Luego de algunos años en Tokio, y si eres lo suficientemente afortunado, es probable que logres atravesar la barrera de la timidez japonesa y cazar una conversa con algún extraño, que no esté loco, que no pretenda venderte algo, que simplemente quiera echar una plática contigo.
Esta tarde en el tren, de camino a mi trabajo, di con un amable señor de unos 70 años. Me senté a su lado justo al borde del asiento y en seguida me habló: “siéntese cómodamente por favor. Es cierto que tengo un gran trasero pero tampoco es para tanto”. Me reí de buena gana, no solo porque se trataba de un hombre delgado, que apenas ocupaba espacio, sino porque era la primera vez en Tokio que alguien me hacía una broma así de confianzuda. Por supuesto, las palabras que logré cazar fueron algo más bien así: “sentarse por favor; grande trasero mío, no problema”, pero juntando el rompecabezas la broma era comprensible.

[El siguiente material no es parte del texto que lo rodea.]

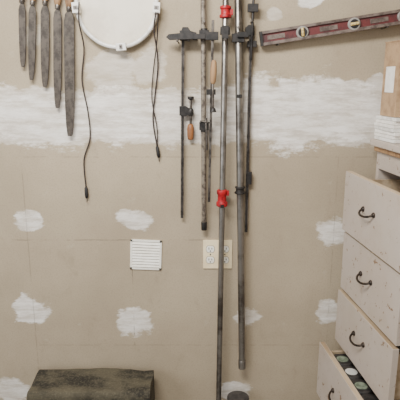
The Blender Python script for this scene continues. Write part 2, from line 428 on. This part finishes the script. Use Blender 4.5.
# ---------------- folded canvas ----------------
b = B("folded_canvas_tarp")
x0 = W(34, 385, .12).x; x1 = W(152, 385, .12).x; zt = W(90, 369, .04).z; cx = (x0+x1)/2; hw = (x1-x0)/2
NX, NS = 120, 96
rings = []
for i in range(NX+1):
    t = i/NX*2-1; ring = []
    for k in range(NS):
        a = 2*math.pi*(k+.5)/NS; cs, sn = math.cos(a), math.sin(a)
        ry = .086; rz = zt/2; m = (abs(cs)**18+abs(sn)**18)**(-1/18)
        y = ry*cs*m; z = rz*sn*m
        x = cx+t*hw
        p = Vector((x*3, y*5, z*5)); nz = noise.noise(p*1.6)*.006+noise.noise(p*5)*.003+noise.noise(Vector((x*30, y*20, z*20)))*.0015
        step = 0
        if y < -.05:
            for zz, am in ((zt*.5-.035, .006), (zt*.5-.10, .005)):
                if z > zz+noise.noise(Vector((x*6, zz, 0)))*.008: step += am
        s = 1+(nz+step*.6)/.1
        ring.append(b.bm.verts.new((x+noise.noise(Vector((z*12, y*12, t*2)))*.007, -.118+y*s, max(.001, zt/2+z*(1+nz/zt*1.4)))))
    rings.append(ring)
for r0, r1 in zip(rings, rings[1:]):
    for k in range(NS): b.face([r0[k], r0[(k+1) % NS], r1[(k+1) % NS], r1[k]], M_burlap, True)
b.face(rings[0], M_burlap); b.face(rings[-1][::-1], M_burlap)
for i in range(40):
    x = x0+random.random()*(x1-x0); z = zt-.040+random.random()*.006; y = -.118-.088
    b.tube([(x, y+.008, z), (x+random.uniform(-.006, .006), y-.004, z-.008), (x+random.uniform(-.01, .01), y-.006, z-.022)], .0008, M_burlap, 5)
b.done(.002)

# ---------------- paint can ----------------
b = B("paint_can"); q = W(238, 396, .07); z = q.z; bx, by = q.x, -.075
b.lathe((bx, by, 0), (bx, by, z), [(0, .044), (.02, .046), (.04, .044), (.93, .044), (.95, .047), (.99, .047), (1, .043)], M_tape, 32)
b.lathe((bx, by, z-.006), (bx, by, z-.001), [(0, .036), (1, .036)], M_black, 32)
b.tube([(bx-.046, by, z-.03), (bx-.05, by-.03, z-.07), (bx, by-.05, z-.10), (bx+.05, by-.03, z-.07), (bx+.046, by, z-.03)], .0015, M_steel)
b.done()

# ---------------- chest of drawers ----------------
emp = bpy.data.objects.new("chest_of_drawers", None); bpy.context.collection.objects.link(emp)
emp.location = (.668, -.075, 0)
emp.rotation_euler = (0, 0, math.radians(180+5.7))
WD, DP, HT = .47, .46, 1.335
zs = [1.222, .983, .742, .515, .270, .045]; op = [.098, .088, .096, .160, .004]
b = B("carcass")
th = .02
b.box((-DP/2, th/2, HT/2-.01), (DP, th, HT-.02), M_paint); b.box((-DP/2, WD-th/2, HT/2-.01), (DP, th, HT-.02), M_paint)
b.box((-DP+.005, WD/2, HT/2), (.01, WD-.04, HT-.03), M_inside)
b.box((-DP/2, WD/2, .03), (DP-.02, WD-.04, .02), M_paint)
for i, z in enumerate(zs[:-1]):
    if i: b.box((-.012, WD/2, z+.003), (.024, WD-.041, .018), M_paint)
b.box((-.010, WD/2, (1.225+1.31)/2), (.022, WD-.041, 1.31-1.228), M_paint)
b.done(.002, emp)
b = B("top"); b.box((-DP/2+.006, WD/2-.004, HT-.0125), (DP+.035, WD+.028, .025), M_paint); b.done(.004, emp)
b = B("top_moulding"); b.box((.006, WD/2, HT-.034), (.014, WD+.004, .018), M_oldwood); b.done(.002, emp)
for i in range(5):
    zt_, zb = zs[i]-.006, zs[i+1]+.006; o = op[i]; h = zt_-zb
    b = B("drawer_%d" % (i+1)); y0, y1 = .004, WD-.004
    b.box((o+.010, (y0+y1)/2, (zt_+zb)/2), (.021, y1-y0, h), M_paint)
    b.box((o+.010, (y0+y1)/2, zt_+.0006), (.017, y1-y0-.006, .0016), M_inside)
    L = .40; sh = h-.05
    for yy in (.032, WD-.032): b.box((o-L/2, yy, zb+.02+sh/2), (L, .012, sh), M_inside)
    b.box((o-L/2, WD/2, zb+.026), (L-.002, WD-.076, .008), M_inside)
    b.box((o-L+.006, WD/2, zb+.032+sh/2-.01), (.012, WD-.078, sh-.022), M_inside)
    b.done(.002, emp)
    b = B("drawer_pull_%d" % (i+1)); yc = WD/2-.012; zc = zb+h*.55; xf = o+.0205
    pts = []
    for k in range(17):
        t = k/16*math.pi; pts.append((xf+.004+.022*math.sin(t), yc-.042*math.cos(t), zc-.012*math.sin(t)))
    b.tube(pts, .0040, M_pull, 10)
    for s in (-1, 1):
        b.lathe((xf-.0005, yc+s*.042, zc), (xf+.008, yc+s*.042, zc), [(0, .010), (.5, .009), (1, .005)], M_pull, 16)
    b.done(0, emp)
for k, (lx, ly, m) in enumerate([(.108, .075, M_green), (.108, .165, M_hoop), (.108, .255, M_green), (.108, .345, M_tape), (.018, .12, M_tape), (.018, .25, M_tape)]):
    b = B("tape_roll"); zb = zs[4]+.006+.0305
    for q in range(3):
        z0 = zb+q*.055
        b.lathe((lx, ly, z0), (lx, ly, z0+.053), [(0, .022), (0, .040), (.02, .042), (.98, .042), (1, .040), (1, .022)], M_tape, 28)
        b.lathe((lx, ly, z0+.002), (lx, ly, z0+.0535), [(0, .0215), (.98, .024), (1, .022)], m, 24)
    o = b.done(); o.parent = emp

# ---------------- things on the chest ----------------
z = HT+.0005; R0 = Matrix.Rotation(math.radians(5.7), 3, 'Z')
b = B("stack_of_papers")
for i in range(7):
    t = .0125
    b.box((.806+random.uniform(-.006, .006), -.125+random.uniform(-.004, .004), z+t/2), (.30, .15, t-.001), M_label if i % 3 else M_hoop, Matrix.Rotation(math.radians(5.7+random.uniform(-1.5, 1.5)), 3, 'Z')); z += t
b.done(.001)
b = B("cardboard_box"); z += .0005; hgt = W(383, 41, .17).z-z; c = Vector((.816, -.118, z+hgt/2))
wd, dp = .29, .115
b.box(c, (wd, dp, hgt), M_card, R0)
b.box(c+Vector((0, 0, hgt/2+.001)), (wd+.004, dp+.004, .004), M_card, R0)
f = c+R0@Vector((0, -dp/2-.001, 0))
b.box(f+R0@Vector((.006, 0, .0)), (wd-.035, .002, hgt*.80), M_label, R0)
b.box(f+R0@Vector((.03, -.001, hgt*.22)), (wd-.11, .002, hgt*.14), M_orange, R0)
b.box(f+R0@Vector((-.088, -.001, -.05)), (.04, .002, .09), M_tape, R0)
s = c+R0@Vector((-wd/2-.001, 0, 0)); b.box(s, (.002, dp-.05, hgt*.35), M_label, R0)
b.done(.001)

# ---------------- light ----------------
def area(name, loc, tgt, sx, sy, e, col):
    l = bpy.data.lights.new(name, 'AREA'); l.shape = 'RECTANGLE'; l.size = sx; l.size_y = sy; l.energy = e; l.color = col
    o = bpy.data.objects.new(name, l); o.location = loc; o.rotation_euler = (Vector(tgt)-Vector(loc)).to_track_quat('-Z', 'Y').to_euler()
    bpy.context.collection.objects.link(o)
area("ceiling_light", (-.45, -1.3, 2.42), (-.2, -.2, 1.25), .9, .3, 60, (1, .985, .95))
area("chest_fill_light", (-2.2, -2.4, 1.7), (.5, -.2, 1.1), 1.5, 1.3, 32, (.98, .985, 1))  # invented fill lamp at the left, added to brighten the chest's drawer fronts
w = bpy.data.worlds.new("world"); bpy.context.scene.world = w; w.use_nodes = True
w.node_tree.nodes["Background"].inputs[0].default_value = (.98, .985, 1, 1); w.node_tree.nodes["Background"].inputs[1].default_value = .58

“Es que cuando nos hacemos viejos nos crece a todos el trasero”, me dijo y yo volví a reírme y repliqué: “Los japoneses son todos siempre delgados”. Entonces fingió sorpresa, como si hasta entonces no hubiera notado esta cara mía que dice a gritos que no soy de aquí. “Ah, es que es extranjera, ¡claro!… ¿De Corea?”. Yo traía un sombrero que me ocultaba un poco el rostro y supongo que eso fue lo que lo llevó a creer (o fingir que creía) que yo podía ser asiática. “Nanbe” respondí yo.
Con el tiempo he aprendido que a veces es mejor decir solo que soy de América Latina antes que hacer a mi interlocutor sentirse avergonzado de no saber con claridad dónde mismo es que está el Ecuador. “¿América Latina? ¿Así?, ¡a ver!”, dijo él mientras viraba el rostro para auscultar el mío y confirmar que era verdad que yo venía del otro lado del planeta.

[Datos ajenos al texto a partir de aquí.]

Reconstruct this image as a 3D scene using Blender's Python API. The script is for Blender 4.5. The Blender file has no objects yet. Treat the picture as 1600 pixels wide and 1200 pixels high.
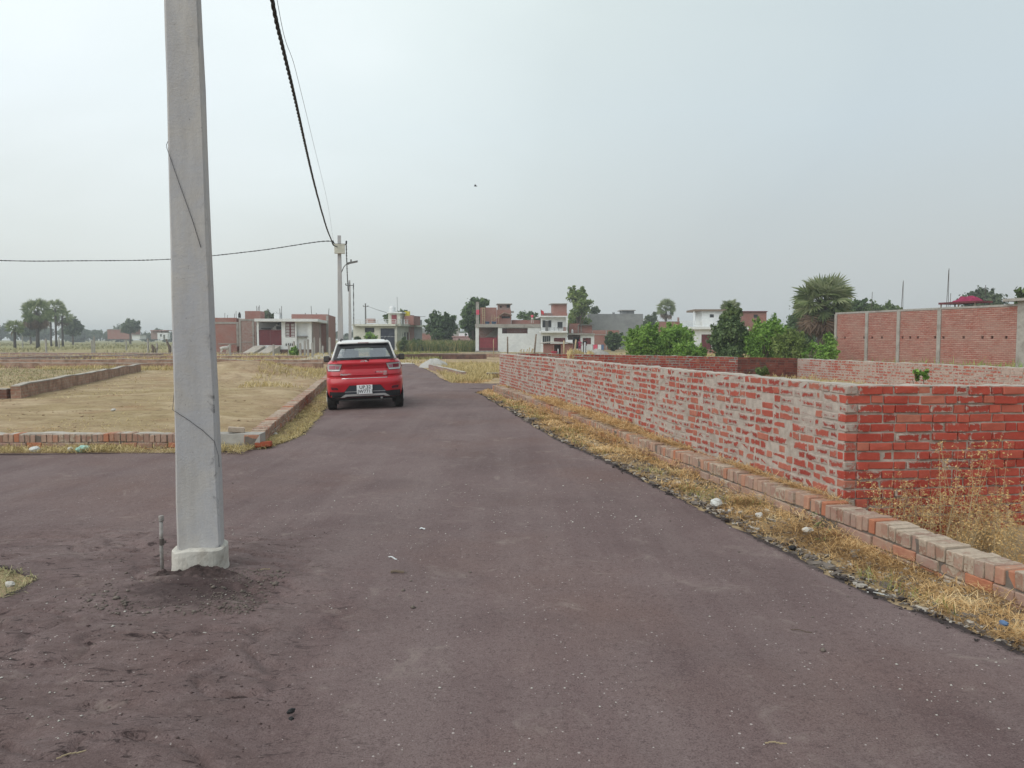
import bpy, bmesh, math, random
import numpy as np
from mathutils import Vector, Matrix
from mathutils.bvhtree import BVHTree
R = math.radians
random.seed(11)
rng = np.random.default_rng(11)
S = bpy.context.scene
COL = S.collection

# ------------------------------------------------------------------ camera numbers
F = 1200.0
EYE = 1.6
TH = math.atan(71 / 1200.0)
CT, ST = math.cos(TH), math.sin(TH)

def ray(px, py):
    dx, dy = (px - 800) / F, (600 - py) / F
    return dx, CT + dy * ST, -ST + dy * CT

def at(px, py, Y):
    r = ray(px, py); t = Y / r[1]
    return r[0] * t, Y, EYE + r[2] * t

def gp(px, py, z=0.0):
    r = ray(px, py); t = (z - EYE) / r[2]
    return r[0] * t, r[1] * t

# ------------------------------------------------------------------ object helpers
def link(o, parent=None):
    COL.objects.link(o)
    if parent is not None:
        o.parent = parent
    return o

def tag(o, label=None, cat=None, group=None, kind=None):
    if label: o['label'] = label
    if cat: o['category'] = cat
    if group: o['group'] = group
    if kind: o['kind'] = kind
    return o

def thing(name, label, cat, loc=(0, 0, 0), rotz=0.0, group=None):
    o = bpy.data.objects.new(name, None)
    o.empty_display_size = 0.2
    link(o)
    o.location = loc
    o.rotation_euler = (0, 0, rotz)
    return tag(o, label, cat, group, 'thing' if label else None)

def dup(root, loc=None, rotz=None, label=None, group=None, scale=None):
    def cp(o, parent):
        c = o.copy(); link(c, parent)
        for ch in list(o.children):
            cp(ch, c)
        return c
    r = cp(root, None)
    if loc is not None: r.location = loc
    if rotz is not None: r.rotation_euler = (0, 0, rotz)
    if scale is not None: r.scale = scale
    if label: r['label'] = label
    if group: r['group'] = group
    return r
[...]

Para quien nunca ha viajado en la línea Ginza en hora pico y no sabe lo impersonal que esta ciudad y sus trenes pueden llegar a ser, este puede parecer un diálogo completamente banal. Para mí, que he tenido que acostumbrarme a andar en silencio y ser un grano más de arena, la charla me dejó contenta; le dio a mi relación con los japoneses un pequeño aire de confianza y a Tokio un poco más de aroma a hogar.
Nuestra conversa se extendió por tres estaciones (alrededor de 10 minutos) un tiempo record para una plática de extraños en un tren de Tokio. Por supuesto no entendí la mitad de todo lo que me dijo, pero creo que él no lo llegó a notar o no le importó. Hay veces que solo necesitamos ser escuchados, aunque no seamos comprendidos.

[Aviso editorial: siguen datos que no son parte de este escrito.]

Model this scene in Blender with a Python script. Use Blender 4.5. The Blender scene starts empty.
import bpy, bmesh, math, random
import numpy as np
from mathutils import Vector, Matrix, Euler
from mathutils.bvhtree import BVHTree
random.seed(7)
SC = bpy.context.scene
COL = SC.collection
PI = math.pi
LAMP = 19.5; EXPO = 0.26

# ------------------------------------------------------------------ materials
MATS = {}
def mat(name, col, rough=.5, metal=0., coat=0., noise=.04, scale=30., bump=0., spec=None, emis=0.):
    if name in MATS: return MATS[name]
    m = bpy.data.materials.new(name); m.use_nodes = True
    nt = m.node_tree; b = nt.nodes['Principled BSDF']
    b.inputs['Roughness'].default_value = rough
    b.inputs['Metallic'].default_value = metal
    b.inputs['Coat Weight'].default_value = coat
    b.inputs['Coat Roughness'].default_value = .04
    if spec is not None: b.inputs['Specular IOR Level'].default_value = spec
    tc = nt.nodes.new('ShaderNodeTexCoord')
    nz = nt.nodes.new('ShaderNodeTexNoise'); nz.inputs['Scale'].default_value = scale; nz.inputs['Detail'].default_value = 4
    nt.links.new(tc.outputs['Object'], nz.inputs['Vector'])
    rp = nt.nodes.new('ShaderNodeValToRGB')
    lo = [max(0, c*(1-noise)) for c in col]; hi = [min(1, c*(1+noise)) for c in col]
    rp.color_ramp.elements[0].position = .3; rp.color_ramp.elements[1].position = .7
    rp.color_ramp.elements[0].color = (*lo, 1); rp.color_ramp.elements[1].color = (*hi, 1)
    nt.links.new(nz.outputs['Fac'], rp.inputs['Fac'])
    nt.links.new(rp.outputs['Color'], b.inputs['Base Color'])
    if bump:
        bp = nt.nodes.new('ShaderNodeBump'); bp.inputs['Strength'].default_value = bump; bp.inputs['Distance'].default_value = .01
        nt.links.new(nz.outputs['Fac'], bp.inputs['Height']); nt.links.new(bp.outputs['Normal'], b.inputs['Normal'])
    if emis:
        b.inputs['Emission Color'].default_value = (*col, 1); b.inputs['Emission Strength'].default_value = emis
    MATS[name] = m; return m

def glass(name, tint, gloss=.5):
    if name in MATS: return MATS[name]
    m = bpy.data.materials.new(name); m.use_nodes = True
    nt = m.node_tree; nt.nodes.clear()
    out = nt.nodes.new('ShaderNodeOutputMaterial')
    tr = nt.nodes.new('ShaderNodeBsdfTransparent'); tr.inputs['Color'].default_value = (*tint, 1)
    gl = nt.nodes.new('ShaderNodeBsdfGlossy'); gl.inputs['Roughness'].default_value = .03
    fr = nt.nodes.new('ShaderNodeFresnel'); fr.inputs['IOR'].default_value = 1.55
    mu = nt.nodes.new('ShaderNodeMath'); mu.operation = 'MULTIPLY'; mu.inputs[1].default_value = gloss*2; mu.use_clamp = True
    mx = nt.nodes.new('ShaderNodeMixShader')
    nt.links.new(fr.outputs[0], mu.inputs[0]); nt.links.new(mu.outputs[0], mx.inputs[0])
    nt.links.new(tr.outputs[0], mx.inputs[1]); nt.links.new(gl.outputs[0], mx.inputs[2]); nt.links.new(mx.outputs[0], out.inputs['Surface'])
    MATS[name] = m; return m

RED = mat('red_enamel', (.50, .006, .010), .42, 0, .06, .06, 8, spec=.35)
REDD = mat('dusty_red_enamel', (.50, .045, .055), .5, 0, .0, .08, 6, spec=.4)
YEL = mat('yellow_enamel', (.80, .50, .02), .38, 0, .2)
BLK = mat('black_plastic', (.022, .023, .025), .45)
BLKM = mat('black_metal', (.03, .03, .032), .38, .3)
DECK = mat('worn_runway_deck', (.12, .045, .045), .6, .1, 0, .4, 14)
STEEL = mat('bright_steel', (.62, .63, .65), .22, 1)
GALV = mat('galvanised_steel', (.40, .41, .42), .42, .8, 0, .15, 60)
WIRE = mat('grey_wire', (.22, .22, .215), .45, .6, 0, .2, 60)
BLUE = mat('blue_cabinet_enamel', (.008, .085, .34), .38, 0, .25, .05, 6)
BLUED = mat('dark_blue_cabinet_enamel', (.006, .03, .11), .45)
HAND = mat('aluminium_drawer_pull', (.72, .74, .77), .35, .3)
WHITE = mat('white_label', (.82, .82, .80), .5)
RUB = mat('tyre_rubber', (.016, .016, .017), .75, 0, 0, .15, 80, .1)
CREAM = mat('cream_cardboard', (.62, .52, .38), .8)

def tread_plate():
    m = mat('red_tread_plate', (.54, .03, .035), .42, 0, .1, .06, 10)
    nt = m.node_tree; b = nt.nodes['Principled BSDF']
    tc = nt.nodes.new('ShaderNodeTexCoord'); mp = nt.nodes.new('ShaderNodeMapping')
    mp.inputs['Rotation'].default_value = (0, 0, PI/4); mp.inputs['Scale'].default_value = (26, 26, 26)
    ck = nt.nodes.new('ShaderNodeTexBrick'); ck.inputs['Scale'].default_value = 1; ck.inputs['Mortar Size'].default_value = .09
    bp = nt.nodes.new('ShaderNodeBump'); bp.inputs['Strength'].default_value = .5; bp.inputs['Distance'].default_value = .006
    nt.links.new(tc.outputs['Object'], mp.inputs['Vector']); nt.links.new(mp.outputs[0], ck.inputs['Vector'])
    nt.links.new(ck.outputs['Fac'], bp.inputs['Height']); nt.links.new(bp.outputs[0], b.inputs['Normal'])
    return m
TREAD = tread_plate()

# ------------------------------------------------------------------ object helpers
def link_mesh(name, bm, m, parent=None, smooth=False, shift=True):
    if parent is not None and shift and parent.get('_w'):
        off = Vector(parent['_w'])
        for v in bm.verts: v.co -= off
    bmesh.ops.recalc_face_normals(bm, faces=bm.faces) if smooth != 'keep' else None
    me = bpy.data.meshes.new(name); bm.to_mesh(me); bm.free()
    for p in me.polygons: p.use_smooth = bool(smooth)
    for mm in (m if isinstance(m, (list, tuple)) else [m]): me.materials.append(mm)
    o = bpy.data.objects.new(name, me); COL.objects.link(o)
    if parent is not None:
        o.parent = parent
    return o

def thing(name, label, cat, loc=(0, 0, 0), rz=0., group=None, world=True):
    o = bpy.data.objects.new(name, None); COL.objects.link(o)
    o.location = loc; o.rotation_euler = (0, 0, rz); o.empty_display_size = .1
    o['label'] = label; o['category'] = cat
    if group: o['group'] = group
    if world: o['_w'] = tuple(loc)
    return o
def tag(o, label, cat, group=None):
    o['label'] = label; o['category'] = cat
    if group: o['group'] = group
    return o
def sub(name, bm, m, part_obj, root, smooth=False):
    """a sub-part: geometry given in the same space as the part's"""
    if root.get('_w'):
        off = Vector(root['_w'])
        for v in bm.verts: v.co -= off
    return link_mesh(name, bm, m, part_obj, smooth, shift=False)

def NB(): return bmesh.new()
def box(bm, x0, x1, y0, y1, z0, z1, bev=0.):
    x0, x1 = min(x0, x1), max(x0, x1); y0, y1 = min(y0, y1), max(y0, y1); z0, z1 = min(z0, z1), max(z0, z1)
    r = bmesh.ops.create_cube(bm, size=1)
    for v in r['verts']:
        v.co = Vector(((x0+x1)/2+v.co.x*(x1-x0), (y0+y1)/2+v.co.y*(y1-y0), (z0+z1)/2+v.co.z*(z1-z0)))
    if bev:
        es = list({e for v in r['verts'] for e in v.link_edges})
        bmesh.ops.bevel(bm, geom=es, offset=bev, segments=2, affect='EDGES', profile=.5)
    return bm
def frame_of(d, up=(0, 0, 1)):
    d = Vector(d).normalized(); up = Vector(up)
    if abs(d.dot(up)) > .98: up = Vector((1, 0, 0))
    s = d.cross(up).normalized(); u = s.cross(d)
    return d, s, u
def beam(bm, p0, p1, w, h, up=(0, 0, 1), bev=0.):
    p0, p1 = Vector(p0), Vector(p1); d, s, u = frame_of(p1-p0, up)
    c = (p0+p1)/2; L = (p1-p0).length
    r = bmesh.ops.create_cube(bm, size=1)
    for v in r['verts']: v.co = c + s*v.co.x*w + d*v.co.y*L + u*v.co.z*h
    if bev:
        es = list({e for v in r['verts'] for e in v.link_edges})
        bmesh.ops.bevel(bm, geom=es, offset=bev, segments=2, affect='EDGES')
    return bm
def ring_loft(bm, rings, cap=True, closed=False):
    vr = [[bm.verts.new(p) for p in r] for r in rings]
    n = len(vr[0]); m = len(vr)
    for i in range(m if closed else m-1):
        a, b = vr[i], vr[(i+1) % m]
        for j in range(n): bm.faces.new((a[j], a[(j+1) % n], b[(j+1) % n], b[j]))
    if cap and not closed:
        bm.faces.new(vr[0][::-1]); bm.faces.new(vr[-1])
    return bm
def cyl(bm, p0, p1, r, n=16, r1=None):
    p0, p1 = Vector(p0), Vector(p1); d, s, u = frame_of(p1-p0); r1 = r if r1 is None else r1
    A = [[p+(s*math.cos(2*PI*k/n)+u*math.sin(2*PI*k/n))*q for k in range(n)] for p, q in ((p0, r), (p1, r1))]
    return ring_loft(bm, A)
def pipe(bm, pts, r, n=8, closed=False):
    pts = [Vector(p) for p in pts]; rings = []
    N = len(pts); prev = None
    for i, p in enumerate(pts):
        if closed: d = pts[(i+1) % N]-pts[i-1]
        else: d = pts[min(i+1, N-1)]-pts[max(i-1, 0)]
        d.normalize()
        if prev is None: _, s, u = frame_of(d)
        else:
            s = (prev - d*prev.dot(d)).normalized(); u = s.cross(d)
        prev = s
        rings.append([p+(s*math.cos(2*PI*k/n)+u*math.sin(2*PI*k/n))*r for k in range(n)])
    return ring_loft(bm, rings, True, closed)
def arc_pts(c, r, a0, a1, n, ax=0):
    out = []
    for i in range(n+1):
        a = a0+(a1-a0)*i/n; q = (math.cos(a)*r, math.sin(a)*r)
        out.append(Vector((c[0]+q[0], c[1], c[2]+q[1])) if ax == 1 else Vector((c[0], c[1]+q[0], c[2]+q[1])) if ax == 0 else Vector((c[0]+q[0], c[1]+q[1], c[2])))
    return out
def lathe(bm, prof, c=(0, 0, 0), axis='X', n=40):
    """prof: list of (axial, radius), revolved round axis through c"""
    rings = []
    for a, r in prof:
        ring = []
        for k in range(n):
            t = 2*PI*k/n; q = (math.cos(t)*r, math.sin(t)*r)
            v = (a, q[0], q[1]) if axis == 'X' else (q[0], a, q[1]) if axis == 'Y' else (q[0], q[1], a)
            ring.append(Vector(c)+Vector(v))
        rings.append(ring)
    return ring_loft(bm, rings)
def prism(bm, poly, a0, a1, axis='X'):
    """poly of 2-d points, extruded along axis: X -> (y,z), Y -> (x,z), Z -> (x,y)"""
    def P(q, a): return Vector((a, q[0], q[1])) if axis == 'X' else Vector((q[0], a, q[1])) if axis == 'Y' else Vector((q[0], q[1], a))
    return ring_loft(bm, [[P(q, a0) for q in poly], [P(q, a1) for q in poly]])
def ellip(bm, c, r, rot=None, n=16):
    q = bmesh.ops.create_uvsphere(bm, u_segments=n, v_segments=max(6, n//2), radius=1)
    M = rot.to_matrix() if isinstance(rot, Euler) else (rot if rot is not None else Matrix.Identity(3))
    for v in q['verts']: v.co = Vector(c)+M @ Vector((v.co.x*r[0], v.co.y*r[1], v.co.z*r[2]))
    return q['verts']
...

Hablamos de mi tiempo en Japón, de lo difícil del idioma, de los más de 30 años que él llevaba trabajando en su oficina, hasta que nos dio la hora del adiós. “Me voy”, le dije, “qué le vaya bien”, me respondió, y así de simple me marché feliz.
Querida Sandra, te sigo siempre en tus lecturas amenas y ocurridas. Me divierten mucho tus textos. Aun recuerdo el aire silencioso japonés, las impresiones que pude percibir en el poco tiempo que pude estar allá, son tal cual describes.Un abrazo, no dejes de comentarnos tu maravillosa experiencia en esa bella Tokio de mil contrastes.
Jeanette Toledo.
He llegado a concluir que: la costumbre de entablar una conversación con extraños, sea en trenes o en cualquier otro sitio, es propio de personas mayores, quizás porque únicamente quieren charlar con alguien sin ningún interes de por medio o quizás porque es la manera de no ser invisibilizados por la gente que presurosos pasan por su lado.